しかし、引退後に自分のお金を使い込まれていたことが発覚した新庄監督と、現役中に大金を盗まれた大谷とでは、かなり状況が異なる。
「引退して時間がある状況でのトラブルであれば、いろいろと対処できますが、大谷選手の場合、まずはプレーに専念する必要がある。そういったなかで、捜査への協力などもしていかなければならないとなると、負担はかなり大きいでしょう。少しでも調子が悪かったら“一平のせいだ”と言われるだろうし、いずれにしろプレーに集中するのは簡単ではないですよ」
大谷としては“できること”が少ない
そして、現地アメリカでは大谷の関与を疑う声も少なくない。
「記者会見で質疑応答をしなかったこともあり、大谷選手の説明不足を指摘するメディアもあります。正直なところ、まだ身の潔白を証明できてはいない。そういった面で、かなりダーティーなイメージがついてしまったのも事実です。プレーで納得させるのか、あるいは捜査の結果を待つのか、とにかくネガティブな動きを跳ね返さなければならないわけです。

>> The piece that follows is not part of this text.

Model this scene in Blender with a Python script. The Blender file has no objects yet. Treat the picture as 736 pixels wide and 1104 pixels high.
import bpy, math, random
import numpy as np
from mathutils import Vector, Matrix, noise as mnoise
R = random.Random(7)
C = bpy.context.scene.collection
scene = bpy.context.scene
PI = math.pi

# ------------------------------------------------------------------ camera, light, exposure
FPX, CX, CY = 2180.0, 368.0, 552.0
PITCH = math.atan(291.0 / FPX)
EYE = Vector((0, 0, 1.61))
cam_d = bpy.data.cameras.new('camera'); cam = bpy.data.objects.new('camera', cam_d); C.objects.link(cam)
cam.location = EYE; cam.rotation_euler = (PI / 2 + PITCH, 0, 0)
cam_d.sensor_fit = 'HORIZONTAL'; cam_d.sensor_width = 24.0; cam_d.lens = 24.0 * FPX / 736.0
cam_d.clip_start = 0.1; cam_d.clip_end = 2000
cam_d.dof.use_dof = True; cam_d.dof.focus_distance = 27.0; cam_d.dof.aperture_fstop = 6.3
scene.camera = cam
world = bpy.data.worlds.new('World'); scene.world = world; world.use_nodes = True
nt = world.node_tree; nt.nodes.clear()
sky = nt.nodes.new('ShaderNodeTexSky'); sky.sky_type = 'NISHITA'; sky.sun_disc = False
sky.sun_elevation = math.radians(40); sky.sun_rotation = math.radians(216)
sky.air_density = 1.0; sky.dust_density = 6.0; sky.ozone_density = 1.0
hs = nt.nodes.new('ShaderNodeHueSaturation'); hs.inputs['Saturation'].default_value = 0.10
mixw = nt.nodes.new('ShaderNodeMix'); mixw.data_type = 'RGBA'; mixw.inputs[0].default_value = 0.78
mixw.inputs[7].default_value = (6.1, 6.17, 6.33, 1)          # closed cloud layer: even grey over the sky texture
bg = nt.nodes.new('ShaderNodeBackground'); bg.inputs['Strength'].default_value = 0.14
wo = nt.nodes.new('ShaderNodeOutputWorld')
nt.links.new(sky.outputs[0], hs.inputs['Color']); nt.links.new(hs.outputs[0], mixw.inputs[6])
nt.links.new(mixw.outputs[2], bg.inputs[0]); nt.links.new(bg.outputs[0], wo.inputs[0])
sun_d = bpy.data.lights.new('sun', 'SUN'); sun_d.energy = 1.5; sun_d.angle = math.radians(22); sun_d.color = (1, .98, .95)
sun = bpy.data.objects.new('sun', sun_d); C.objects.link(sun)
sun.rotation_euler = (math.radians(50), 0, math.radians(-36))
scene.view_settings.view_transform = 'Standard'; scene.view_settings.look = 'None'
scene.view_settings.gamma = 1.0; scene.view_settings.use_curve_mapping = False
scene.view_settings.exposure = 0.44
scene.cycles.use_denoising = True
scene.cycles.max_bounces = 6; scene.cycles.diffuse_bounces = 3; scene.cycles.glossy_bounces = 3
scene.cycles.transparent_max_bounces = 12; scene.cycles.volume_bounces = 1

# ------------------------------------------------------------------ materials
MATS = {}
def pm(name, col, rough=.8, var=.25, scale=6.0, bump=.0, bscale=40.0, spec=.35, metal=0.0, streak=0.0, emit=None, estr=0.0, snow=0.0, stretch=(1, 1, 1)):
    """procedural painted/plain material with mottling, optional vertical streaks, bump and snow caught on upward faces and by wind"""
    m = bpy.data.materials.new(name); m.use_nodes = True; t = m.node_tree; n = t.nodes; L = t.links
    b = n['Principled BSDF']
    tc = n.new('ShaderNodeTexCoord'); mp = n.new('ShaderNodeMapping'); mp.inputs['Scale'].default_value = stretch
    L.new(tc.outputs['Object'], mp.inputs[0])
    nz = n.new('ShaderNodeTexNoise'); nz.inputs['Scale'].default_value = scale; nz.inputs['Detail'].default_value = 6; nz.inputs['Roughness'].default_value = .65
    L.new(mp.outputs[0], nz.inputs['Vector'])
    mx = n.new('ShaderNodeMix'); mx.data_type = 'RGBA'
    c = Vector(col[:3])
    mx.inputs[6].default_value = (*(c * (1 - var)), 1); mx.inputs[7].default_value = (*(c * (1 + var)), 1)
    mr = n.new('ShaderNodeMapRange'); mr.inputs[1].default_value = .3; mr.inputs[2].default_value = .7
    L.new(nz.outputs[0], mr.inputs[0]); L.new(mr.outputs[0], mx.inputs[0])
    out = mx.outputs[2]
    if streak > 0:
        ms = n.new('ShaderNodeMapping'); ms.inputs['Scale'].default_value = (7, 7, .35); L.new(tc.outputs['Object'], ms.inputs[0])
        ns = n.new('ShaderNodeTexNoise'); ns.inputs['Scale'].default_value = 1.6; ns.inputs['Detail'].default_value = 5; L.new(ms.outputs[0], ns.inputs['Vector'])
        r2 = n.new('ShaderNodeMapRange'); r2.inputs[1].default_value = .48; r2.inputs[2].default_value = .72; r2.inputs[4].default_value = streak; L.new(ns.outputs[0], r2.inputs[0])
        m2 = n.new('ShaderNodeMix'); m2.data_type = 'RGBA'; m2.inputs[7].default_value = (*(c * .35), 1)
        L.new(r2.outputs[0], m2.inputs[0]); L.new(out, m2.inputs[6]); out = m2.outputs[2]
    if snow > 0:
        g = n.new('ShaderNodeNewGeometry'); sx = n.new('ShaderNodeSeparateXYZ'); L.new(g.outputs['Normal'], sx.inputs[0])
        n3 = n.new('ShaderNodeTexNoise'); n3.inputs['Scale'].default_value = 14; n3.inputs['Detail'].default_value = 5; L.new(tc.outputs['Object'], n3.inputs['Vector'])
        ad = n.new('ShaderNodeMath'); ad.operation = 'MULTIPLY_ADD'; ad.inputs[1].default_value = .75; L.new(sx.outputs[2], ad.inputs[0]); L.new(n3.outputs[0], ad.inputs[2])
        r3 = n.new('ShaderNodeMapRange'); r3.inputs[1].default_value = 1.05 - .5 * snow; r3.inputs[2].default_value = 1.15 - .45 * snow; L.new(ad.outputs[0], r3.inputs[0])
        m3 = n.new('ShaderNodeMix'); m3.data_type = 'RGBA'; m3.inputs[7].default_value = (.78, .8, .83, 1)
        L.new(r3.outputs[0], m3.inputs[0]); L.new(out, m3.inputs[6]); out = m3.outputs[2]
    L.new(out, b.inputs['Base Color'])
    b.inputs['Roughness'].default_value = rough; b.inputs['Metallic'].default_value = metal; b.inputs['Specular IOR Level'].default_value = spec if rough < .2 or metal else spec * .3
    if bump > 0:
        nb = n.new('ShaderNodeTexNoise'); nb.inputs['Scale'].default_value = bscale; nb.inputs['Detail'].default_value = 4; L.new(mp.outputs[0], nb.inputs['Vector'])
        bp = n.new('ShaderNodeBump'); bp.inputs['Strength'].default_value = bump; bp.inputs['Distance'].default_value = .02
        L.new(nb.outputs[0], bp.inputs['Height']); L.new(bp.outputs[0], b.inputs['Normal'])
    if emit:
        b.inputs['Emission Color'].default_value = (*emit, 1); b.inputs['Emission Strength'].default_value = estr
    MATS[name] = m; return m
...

また、大谷選手はもともと真面目で、完璧な人物というイメージなので、破天荒な言動を繰り返してきた新庄監督と比べるのはちょっと“難しい”部分もあります。新庄監督は、被害にあったことが日本に帰ってくるきっかけとなったとポジティブに話していますが、大谷選手の場合は、簡単にポジティブに変換しにくい。違法なブックメーカーにお金が流れていたということは、反社会的組織の資金になっている可能性もあるわけで、単なる横領や窃盗とは色合いが少々異なる。だからこそ大谷選手の言動も慎重にならざるを得ないし、そのせいでまた疑念を生んでしまう。大谷選手としては“できること”が少ない現実もあり、余計にもどかしい状況になっているといえます」
大谷にとっての試練はまだまだ続きそう。こんな状況だからこそ、新庄監督のポジティブさを参考にするしかないのかもしれない。